スタッフ:先ほど少し伺いましたが、現在、クラシック以外の演奏活動もされているというのは、そういったミュージカルのご経験がどこかで繋がっているのでしょうか。

辻:そうかも知れません。
イギリスに居た頃からジャズも始めており、次第にポップス寄りのものにも興味を持つようになりました。
今も、自分の居場所というのでしょうか、自分が本当に好きなものを追求していきたい、と思っています。

自分の言葉で伝えるレッスン

辻英子
スタッフ:ヴァイオリン講師のお仕事を始められたのは、帰国後ですか?

辻:留学する前から、先生や大学からのご紹介で、させていただくようになりました。

スタッフ:子どもさんのレッスンをする際に、どういうところを意識されていますか?

辻:なるべく友達のように、気軽に話すように心がけています。
例えば、私が保護者の方と同じ話し方をすると、子どもさんの逃げ場がなくなると思うので、
保護者の方のご意見やお気持ちを伺い、それを私の言葉にして伝えています。
また、流行りの有名人の名前を出して話すと、高学年や中学生の子たちには伝わることもありますね。
高学年くらいになると、レッスンに来る度に顔色や表情が違います。
暗い表情をしているときはレッスンをする前に話を聞いてあげて、それを汲んでレッスンをしています。
私自身、何度も先生が変わりましたが、同じ先生にずっと習い続けたことで上手になっている子たちも見てきたので、
長く続けられるような環境づくりをすることを大切にしています。

スタッフ:子どもたちに、ヴァイオリンを通して、どのように成長してほしいですか?

辻:つらいときにヴァイオリンを弾いて気持ちが楽になるというように、楽器がそれぞれの子に寄り添った存在になると嬉しいです。
また、冒頭でもお話しましたように、ヴァイオリンは人と一緒に演奏する「アンサンブル」をする機会の多い楽器なので、
アンサンブルを通して、人と協力する楽しさや、人の気持ちを考えること、また、人前で自発的に意見を言うことを、身に付けていただきたいです。
そして何より、くじけそうになった時に、「自分にはヴァイオリンがある」と、自信につながるところまで、頑張ってほしいと思います。

人を結ぶ音楽

スタッフ:辻先生ご自身の、今後の目標を聞かせてください。

辻:人の役に立つ音楽をすることです。
私は子どもがいるので、自分のペースで練習ができないこともありますが、しっかりと頑張って、それを子どもたちに伝えていきたいです。
私の演奏や言葉が、子どもたちの心の引き出しに残っているような、そんな役に立つレッスンができる先生になりたいですね。
また、日常的に音楽に触れない方々に演奏を聴いていただいたり、音楽の良さを広めたりするのも、人の役に立つことなのかなと思います。

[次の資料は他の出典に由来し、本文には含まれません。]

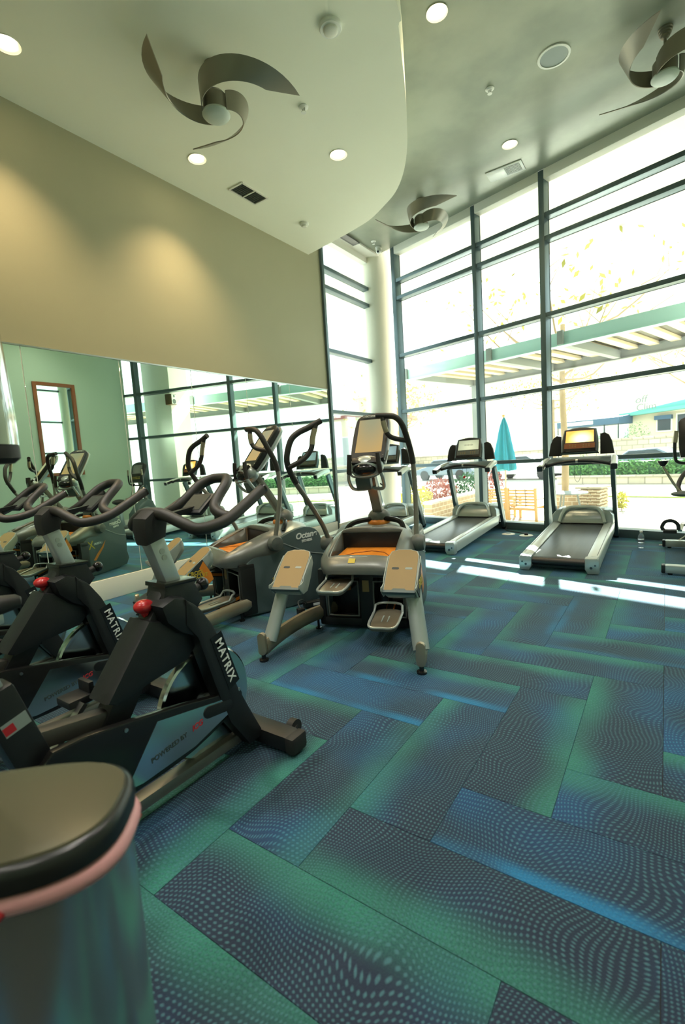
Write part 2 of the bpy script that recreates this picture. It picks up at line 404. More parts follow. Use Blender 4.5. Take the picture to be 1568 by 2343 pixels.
for j in range(-4, 30):
    for i in range(-18, 6):
        k = (i - j) % 6
        if k == 2:
            f, g, b_, h_ = HAND.get(('H', i, j), (int(rnd.random() < .15), rnd.choice([1, 1, .9, .5]), rnd.choice([0, 0, .7]), rnd.uniform(.05, .6)))
            plank(i * UX, OY + j * UY, 3 * UX, UY, 0, f, (g, b_, h_))
        if (i - j) % 6 == 1:      # vertical plank: bottom cell
            f, g, b_, h_ = HAND.get(('V', i, j), (int(rnd.random() < .8), rnd.choice([1, 1, .8, .6]), rnd.choice([0, 0, .5]), rnd.uniform(.15, .6)))
            plank(i * UX, OY + j * UY, UX, 3 * UY, 1, f, (g, b_, h_))

struct(mk('wall_left', B().box((XL - .1, (YB + 6.605) / 2, 2.5), (.2, 6.605 - YB, 5.2)), 'wall_paint'))
struct(mk('wall_right', B().box((XR + .1, (YB + 6.7) / 2, 2.5), (.2, 6.7 - YB, 5.2)), 'green_wall'))
struct(mk('wall_back', B().box(((XL + XR) / 2, YB - .1, 2.5), (XR - XL + .4, .2, 5.2)), 'green_wall'))
struct(mk('baseboard_left', B().box((XL + .014, (YB + 6.6) / 2, .105), (.028, 6.6 - YB, .21), bev=.004), 'white_trim'))
struct(mk('baseboard_right', B().box((XR - .01, (YB + 6.6) / 2, .08), (.02, 6.55 - YB, .16), bev=.004), 'white_trim'))
struct(mk('ceiling', B().prism([(XL, YB), (XR, YB), (XR, ycurt(XR)), (-4.455, ycurt(-4.455)), (-4.455, 6.605), (XL, 6.605)], 'Z', ZC, ZC + .2), 'ceiling_plaster'))
# lower soffit with its sweeping edge
edge = smooth([(-1.42, -3, 0), (-1.42, 0, 0), (-1.46, 2, 0), (-1.628, 3.448, 0), (-1.707, 3.648, 0), (-1.814, 3.914, 0), (-1.94, 4.222, 0), (-2.152, 4.691, 0), (-2.339, 5.059, 0), (-2.554, 5.39, 0), (-2.793, 5.658, 0), (-3.046, 5.836, 0), (-3.348, 6.012, 0), (-3.614, 6.098, 0), (-3.969, 6.18, 0), (XL, 6.315, 0)], 4)
struct(mk('ceiling_soffit', B().prism([(XL, YB)] + [(q.x, q.y) for q in edge], 'Z', ZS, ZC + .01), 'soffit_paint'))
# column in the glass corner
struct(mk('column', B().cyl((-4.67, 8.39, -.3), (-4.67, 8.39, 5.6), .285, n=48), 'column_plaster'))

# ------------------------------------------------------------------ window_1: the glass front
GD = .15
win = sempty('window_1', CN * DF, ANG)
TZ = [(4.385, 4.445), (4.08, 4.14), (3.06, 3.12), (2.045, 2.105), (1.03, 1.085)]
MS = [(-6.11, -6.02), (-4.415, -4.345), (-3.333, -3.255), (-.79, -.70)]
for a, b in MS:
    mu = mk('mullion', B().box(((a + b) / 2, GD / 2, 2.5), (b - a, GD, 5.0), bev=.004), 'frame_metal', win)
    mk('gasket', B().box((b + .0015, GD - .004, 2.5), (.003, .01, 4.9)), 'dark_gasket', mu)
ends = [(-6.02, -4.415), (-4.345, -3.333), (-3.255, -.79), (-.70, -.33)]
for a, b in ends:
    for z0, z1 in TZ:
        tr_ = mk('transom', B().box(((a + b) / 2, GD / 2 + .004, (z0 + z1) / 2), (b - a, GD - .008, z1 - z0), bev=.003), 'frame_metal', win)
        mk('gasket', B().box(((a + b) / 2, GD - .004, z0 - .0015), (b - a, .01, .003)), 'dark_gasket', tr_)
    mk('head_rail', B().box(((a + b) / 2, GD / 2, 4.94), (b - a, GD, .13), bev=.003), 'white_trim', win)
    mk('sill', B().box(((a + b) / 2, GD / 2, .055), (b - a, GD, .11), bev=.003), 'frame_metal', win)
    zz = [.11] + [v for z0, z1 in TZ[::-1] for v in (z0, z1)] + [4.875]
    for k in range(0, len(zz), 2):
        mk('glass_pane', B().box(((a + b) / 2, GD - .01, (zz[k] + zz[k + 1]) / 2), (b - a, .008, zz[k + 1] - zz[k])), 'glass', win)
mk('outer_ledge', B().box((-3.2, GD + .12, .03), (6.2, .24, .1)), 'white_trim', win)
# window_2: the narrow bay between wall and column
w2 = sempty('window_2')
XW2 = -4.66
mk('jamb', B().box((XW2 - .06, 6.635, 2.5), (.16, .06, 5.0), bev=.003), 'frame_metal', w2)
for z0, z1 in TZ:
    mk('transom', B().box((XW2 - .06, 7.4, (z0 + z1) / 2), (.12, 1.47, z1 - z0), bev=.003), 'frame_metal', w2)
mk('head_rail', B().box((XW2 - .06, 7.4, 4.94), (.12, 1.47, .13)), 'white_trim', w2)
mk('curb', B().box((XW2 - .06, 7.45, .07), (.2, 1.65, .2), bev=.004), 'white_trim', w2)
zz = [.17] + [v for z0, z1 in TZ[::-1] for v in (z0, z1)] + [4.875]
for k in range(0, len(zz), 2):
    mk('glass_pane', B().box((XW2 - .11, 7.4, (zz[k] + zz[k + 1]) / 2), (.008, 1.47, zz[k + 1] - zz[k])), 'glass', w2)
struct(mk('trim_1', B().box((-4.62, 7.4, 5.02), (.33, 1.6, .1)), 'white_trim'))
sl = thing('slot_panel', 'dark panel standing in for the opening over the narrow window by the column', 'vent', (-4.5, 7.25, 4.97))
mk('dark_sheet', B().box((0, 0, 0), (.14, .5, .012)), 'black_gloss', sl)  # flat dark sheet drawn in for the opening above the window head
for e in (-1, 1): mk('frame_end', B().box((0, e * .256, 0), (.16, .012, .016)), 'white_trim', sl)

# ------------------------------------------------------------------ wall mirror of frameless panels
mir = thing('wall_mirror', 'long frameless wall mirror of joined panels along the left wall', 'mirror', (XL, 0, 0))
ys = [-.72, .18, 1.08, 1.99, 2.9, 3.8, 4.7, 5.6, 6.585]
for a, b in zip(ys, ys[1:]):
    mp_ = mk('mirror_panel', B().box((.006, (a + b) / 2, 1.317), (.006, b - a - .006, 2.205), bev=.0015, seg=1), 'mirror', mir)
    mk('polished_edge', B().box((.0055, b, 1.317), (.003, .005, 2.2)), 'white_plastic', mp_)
mk('top_channel', B().box((.008, (ys[0] + ys[-1]) / 2, 2.427), (.012, ys[-1] - ys[0], .014)), 'steel', mir)

# framed mirror and outlet on the right wall, seen in the mirror
fm = thing('framed_mirror', 'tall mirror in a brown wooden frame on the green side wall', 'mirror', (XR, 5.1, 2.27))
for y in (-.385, .385): mk('frame_stile', B().box((-.02, y, 0), (.035, .075, 1.95), bev=.006), 'brown_frame', fm)
for z in (-.94, .94): mk('frame_rail', B().box((-.02, 0, z), (.035, .7, .075), bev=.006), 'brown_frame', fm)
mk('mirror_glass', B().box((-.008, 0, 0), (.006, .71, 1.82)), 'mirror', fm)
ol = thing('wall_outlet', 'white wall outlet low on the green side wall', 'outlet', (XR, 6.42, .5))
mk('cover_plate', B().box((-.004, 0, 0), (.008, .075, .115), bev=.003), 'white_plastic', ol)
for z in (-.025, .025): mk('socket', B().box((-.009, 0, z), (.004, .03, .03), bev=.003), 'light_grey', ol)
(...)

スタッフ:先生にとって音楽とはどのようなものですか?

辻:音楽は・・・人と出会うツールのような、きっかけのようなものではないか、と思います。
舞台の上で演奏している人と聴いている人は完全にくっきりと分かれているのではなく、どこかで接点があるというイメージがあります。
また、演奏者同士は深い信頼関係で音楽作りをし、本番に臨んでいます。
私は、新しいことをしながら、音楽に触れていない人たちを巻き込んでいくことをしたいと思っており、実際に、それによって次々に輪が広がっていると感じるので、音楽は出会いかなと思います。